Stanford’s War on Social Life

Ginevra Davis:

It is hard to imagine someone at Stanford building an island anymore. In fact, it is hard to imagine them building anything. The campus culture has changed.

Today, most of the organizations JP remembers from Stanford are gone. The Kappa Alpha boys have been kicked out of their old house. Lake Lagunita was closed to student activities in 2001, ostensibly to protect an endangered salamander that had taken up residence in the artificial waters. Eventually, Stanford let the lake go dry. JP claims you can still see his island though, now a patch of elevated ground in a dry, dusty basin.

Stanford’s new social order offers a peek into the bureaucrat’s vision for America. It is a world without risk, genuine difference, or the kind of group connection that makes teenage boys want to rent bulldozers and build islands. It is a world largely without unencumbered joy; without the kind of cultural specificity that makes college, or the rest of life, particularly interesting.

Since 2013, Stanford’s administration has executed a top-to-bottom destruction of student social life. Driven by a fear of uncontrollable student spontaneity and a desire to enforce equity on campus, a growing administrative bureaucracy has destroyed almost all of Stanford’s distinctive student culture.

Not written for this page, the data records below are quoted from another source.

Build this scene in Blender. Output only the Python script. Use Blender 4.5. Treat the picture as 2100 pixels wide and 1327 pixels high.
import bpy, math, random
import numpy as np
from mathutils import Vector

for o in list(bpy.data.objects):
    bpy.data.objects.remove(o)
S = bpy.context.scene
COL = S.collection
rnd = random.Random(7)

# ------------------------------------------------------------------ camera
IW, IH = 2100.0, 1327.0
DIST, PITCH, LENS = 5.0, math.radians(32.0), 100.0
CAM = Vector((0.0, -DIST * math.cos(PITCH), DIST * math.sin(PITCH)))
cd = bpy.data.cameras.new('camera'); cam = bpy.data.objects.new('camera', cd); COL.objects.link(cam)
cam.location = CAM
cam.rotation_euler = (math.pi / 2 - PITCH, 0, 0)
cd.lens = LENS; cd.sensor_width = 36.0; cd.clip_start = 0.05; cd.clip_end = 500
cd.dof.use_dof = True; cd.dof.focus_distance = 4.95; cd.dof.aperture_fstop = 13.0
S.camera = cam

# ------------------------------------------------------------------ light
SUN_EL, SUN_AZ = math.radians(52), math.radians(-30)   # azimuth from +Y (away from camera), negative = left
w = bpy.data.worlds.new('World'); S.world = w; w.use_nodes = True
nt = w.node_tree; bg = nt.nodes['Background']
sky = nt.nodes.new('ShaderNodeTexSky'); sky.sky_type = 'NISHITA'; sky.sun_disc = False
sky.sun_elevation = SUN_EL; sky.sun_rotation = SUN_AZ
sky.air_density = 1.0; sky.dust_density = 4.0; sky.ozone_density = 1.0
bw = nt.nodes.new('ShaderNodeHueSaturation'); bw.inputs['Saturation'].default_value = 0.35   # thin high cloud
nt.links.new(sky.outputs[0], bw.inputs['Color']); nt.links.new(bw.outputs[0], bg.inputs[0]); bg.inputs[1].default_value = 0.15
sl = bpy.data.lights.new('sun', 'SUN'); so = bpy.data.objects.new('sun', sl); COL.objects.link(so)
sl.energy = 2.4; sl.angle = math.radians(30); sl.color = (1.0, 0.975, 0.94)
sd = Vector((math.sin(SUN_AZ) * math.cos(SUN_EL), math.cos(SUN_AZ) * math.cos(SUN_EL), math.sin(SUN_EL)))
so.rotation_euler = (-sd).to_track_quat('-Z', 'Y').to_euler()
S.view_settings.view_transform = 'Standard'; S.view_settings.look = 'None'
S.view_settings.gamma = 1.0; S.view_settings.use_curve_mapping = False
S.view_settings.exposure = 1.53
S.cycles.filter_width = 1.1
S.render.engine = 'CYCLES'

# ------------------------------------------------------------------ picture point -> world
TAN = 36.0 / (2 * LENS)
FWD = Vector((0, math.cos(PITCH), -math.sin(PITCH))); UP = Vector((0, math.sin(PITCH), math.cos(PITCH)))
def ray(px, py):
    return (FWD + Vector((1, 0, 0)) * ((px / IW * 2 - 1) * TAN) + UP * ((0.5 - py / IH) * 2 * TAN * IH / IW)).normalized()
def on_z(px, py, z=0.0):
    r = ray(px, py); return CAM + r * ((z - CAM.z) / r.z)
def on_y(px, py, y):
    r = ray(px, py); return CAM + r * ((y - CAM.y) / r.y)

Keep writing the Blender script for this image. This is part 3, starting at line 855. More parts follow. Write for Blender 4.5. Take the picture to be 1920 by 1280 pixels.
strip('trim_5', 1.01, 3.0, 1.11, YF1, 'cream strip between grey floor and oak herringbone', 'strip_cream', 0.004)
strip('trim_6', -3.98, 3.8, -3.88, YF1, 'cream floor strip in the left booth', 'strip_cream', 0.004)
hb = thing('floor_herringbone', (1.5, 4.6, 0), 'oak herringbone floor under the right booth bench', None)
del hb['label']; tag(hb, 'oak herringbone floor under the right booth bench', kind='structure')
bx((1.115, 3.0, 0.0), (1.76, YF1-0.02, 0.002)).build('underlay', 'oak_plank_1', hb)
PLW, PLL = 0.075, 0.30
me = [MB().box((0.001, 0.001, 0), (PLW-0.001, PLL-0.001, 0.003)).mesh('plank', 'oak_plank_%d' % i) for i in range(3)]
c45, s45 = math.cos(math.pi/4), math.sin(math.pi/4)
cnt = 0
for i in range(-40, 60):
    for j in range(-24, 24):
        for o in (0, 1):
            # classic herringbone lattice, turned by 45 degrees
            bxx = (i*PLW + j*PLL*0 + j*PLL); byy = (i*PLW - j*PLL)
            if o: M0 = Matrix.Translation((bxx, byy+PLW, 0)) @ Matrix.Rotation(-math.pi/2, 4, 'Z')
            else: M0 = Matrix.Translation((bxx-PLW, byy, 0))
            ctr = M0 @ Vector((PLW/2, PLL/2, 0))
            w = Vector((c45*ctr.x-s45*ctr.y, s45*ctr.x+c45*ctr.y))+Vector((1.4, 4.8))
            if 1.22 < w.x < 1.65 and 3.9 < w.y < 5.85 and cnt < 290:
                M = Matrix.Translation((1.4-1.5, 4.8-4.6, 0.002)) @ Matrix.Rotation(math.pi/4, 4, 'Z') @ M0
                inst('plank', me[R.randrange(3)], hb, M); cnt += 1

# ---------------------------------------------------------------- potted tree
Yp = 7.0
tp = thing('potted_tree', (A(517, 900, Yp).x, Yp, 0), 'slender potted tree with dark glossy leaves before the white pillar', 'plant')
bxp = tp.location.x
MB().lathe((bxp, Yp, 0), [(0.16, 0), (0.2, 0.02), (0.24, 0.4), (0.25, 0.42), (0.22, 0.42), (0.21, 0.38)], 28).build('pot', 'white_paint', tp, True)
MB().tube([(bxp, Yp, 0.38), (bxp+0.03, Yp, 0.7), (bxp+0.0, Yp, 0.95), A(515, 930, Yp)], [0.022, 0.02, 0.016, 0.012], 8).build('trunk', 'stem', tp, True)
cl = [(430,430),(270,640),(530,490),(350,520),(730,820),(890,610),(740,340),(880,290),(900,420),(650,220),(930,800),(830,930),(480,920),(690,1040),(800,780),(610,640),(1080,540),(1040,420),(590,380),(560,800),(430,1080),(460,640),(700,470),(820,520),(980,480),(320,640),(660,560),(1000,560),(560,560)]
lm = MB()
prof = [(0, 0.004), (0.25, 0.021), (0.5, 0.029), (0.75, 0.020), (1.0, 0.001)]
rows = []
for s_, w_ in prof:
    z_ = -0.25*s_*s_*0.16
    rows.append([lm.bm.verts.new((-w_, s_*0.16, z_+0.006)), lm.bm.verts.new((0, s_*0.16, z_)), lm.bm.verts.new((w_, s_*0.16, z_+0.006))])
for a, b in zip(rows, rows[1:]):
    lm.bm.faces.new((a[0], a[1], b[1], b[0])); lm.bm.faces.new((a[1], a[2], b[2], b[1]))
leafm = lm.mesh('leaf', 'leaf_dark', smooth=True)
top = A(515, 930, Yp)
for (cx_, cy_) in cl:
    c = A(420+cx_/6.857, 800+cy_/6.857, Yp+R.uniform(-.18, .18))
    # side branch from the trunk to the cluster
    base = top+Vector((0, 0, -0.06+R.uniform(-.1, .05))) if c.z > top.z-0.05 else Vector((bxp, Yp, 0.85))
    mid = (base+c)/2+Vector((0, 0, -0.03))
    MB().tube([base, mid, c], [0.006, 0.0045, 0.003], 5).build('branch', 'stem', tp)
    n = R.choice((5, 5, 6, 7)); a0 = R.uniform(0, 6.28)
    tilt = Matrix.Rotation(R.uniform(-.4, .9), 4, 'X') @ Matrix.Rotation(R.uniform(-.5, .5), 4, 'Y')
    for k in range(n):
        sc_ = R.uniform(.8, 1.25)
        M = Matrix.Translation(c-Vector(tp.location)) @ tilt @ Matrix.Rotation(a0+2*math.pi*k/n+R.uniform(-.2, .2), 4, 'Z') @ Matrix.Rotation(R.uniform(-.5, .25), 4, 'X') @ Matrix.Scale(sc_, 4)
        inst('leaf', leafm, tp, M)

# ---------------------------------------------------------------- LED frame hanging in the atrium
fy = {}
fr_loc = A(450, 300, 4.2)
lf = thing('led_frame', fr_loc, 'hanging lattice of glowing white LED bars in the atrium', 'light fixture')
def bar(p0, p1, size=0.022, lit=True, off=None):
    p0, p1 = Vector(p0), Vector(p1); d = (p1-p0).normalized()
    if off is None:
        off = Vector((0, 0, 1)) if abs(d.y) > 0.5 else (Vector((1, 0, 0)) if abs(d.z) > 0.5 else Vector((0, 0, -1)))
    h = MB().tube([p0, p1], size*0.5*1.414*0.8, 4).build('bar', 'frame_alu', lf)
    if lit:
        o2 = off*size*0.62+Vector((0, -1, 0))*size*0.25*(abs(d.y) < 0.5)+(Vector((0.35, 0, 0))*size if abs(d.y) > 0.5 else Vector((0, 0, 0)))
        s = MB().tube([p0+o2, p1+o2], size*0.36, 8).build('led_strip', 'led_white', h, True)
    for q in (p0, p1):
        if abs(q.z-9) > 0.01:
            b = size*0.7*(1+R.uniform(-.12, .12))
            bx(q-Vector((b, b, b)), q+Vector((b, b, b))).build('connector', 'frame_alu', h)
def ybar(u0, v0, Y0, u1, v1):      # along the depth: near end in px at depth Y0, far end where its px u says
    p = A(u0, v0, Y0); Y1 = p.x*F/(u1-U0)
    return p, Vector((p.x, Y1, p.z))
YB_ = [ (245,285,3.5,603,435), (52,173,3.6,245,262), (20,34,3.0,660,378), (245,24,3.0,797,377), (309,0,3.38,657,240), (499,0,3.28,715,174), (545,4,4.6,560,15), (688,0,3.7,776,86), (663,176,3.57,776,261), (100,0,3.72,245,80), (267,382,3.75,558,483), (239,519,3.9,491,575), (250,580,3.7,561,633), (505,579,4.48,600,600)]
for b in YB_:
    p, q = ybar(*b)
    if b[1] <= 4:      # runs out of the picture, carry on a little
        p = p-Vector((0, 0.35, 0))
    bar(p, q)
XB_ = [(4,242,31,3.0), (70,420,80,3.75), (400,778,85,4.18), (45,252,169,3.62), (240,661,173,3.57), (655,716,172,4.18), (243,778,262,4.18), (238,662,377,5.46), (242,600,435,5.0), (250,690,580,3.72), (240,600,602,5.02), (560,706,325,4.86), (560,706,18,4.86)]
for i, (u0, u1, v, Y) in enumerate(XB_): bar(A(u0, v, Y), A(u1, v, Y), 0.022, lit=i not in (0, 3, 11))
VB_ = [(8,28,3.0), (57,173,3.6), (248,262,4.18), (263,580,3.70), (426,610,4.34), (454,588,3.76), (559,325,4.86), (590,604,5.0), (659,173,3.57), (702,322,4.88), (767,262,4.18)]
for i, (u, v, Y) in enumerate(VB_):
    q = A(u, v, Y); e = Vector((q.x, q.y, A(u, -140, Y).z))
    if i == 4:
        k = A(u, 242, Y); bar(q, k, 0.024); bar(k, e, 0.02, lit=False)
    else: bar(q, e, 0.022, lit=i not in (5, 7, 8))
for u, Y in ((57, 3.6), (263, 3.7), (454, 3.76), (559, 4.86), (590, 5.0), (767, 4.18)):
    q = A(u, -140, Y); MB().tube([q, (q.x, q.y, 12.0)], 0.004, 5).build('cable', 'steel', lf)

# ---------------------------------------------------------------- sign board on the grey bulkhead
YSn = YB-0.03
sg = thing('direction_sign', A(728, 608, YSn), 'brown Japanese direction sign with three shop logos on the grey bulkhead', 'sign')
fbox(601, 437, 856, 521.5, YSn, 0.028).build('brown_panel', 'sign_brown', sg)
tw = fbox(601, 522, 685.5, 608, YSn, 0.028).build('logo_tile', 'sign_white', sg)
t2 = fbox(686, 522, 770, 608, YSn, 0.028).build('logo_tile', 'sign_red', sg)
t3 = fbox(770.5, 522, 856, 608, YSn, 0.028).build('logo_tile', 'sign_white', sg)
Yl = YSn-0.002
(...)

What happened at Stanford is a cultural revolution on the scale of a two-mile college campus. In less than a decade, Stanford’s administration eviscerated a hundred years of undergraduate culture and social groups. They ended decades-old traditions. They drove student groups out of their houses. They scraped names off buildings. They went after long-established hubs of student life, like fraternities and cultural theme houses. In place of it all, Stanford erected a homogenous housing system that sorts new students into perfectly equitable groups named with letters and numbers. All social distinction is gone.